You know you’re a physics geek when the first thought that comes in to your head when watching all those car crashes on the news is: Now that’s what I call Newton’s first law of motion!

First law:
Every body remains in a state of rest or uniform motion (constant velocity) unless it is acted upon by an external unbalanced force.

Now most people think that this force simply slows the car down, but in the world of physics the word velocity covers two quantities; speed and direction. So it could be that the force merely changes the direction of the moving object, and has (little or) no effect on its speed. In fact that is what is happening when an object is moving in a circle (like a stone tied to the end of a rope circling over your head; the stone is moving at constant speed yet we still say that it is accelerating because its direction is changing). In this case the force is provided by the tension in the rope acting inwards.

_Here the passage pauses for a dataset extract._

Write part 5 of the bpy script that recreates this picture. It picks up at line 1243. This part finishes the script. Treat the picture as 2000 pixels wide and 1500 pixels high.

We demonstrate this in class with an air-track, which is a bit like an elongated air-hockey table. A nice way to re-inforce the concept is to discuss why, when moon-bound rockets leave our gravitational field they can turn off their propulsion system and will remain moving at that speed untill they reach the moon’s gravitational field (although technically both gravitational fields are infinite – but that’s for another day).
Galileo himself (for it was he and not Newton who first promoted this) had great difficulty persuading others of the importance of this discovery.
The response of the students to the air-track demo is a reminder of how strange this idealised world of no friction actually is to us.

But every now and again we get to experience it for ourselves.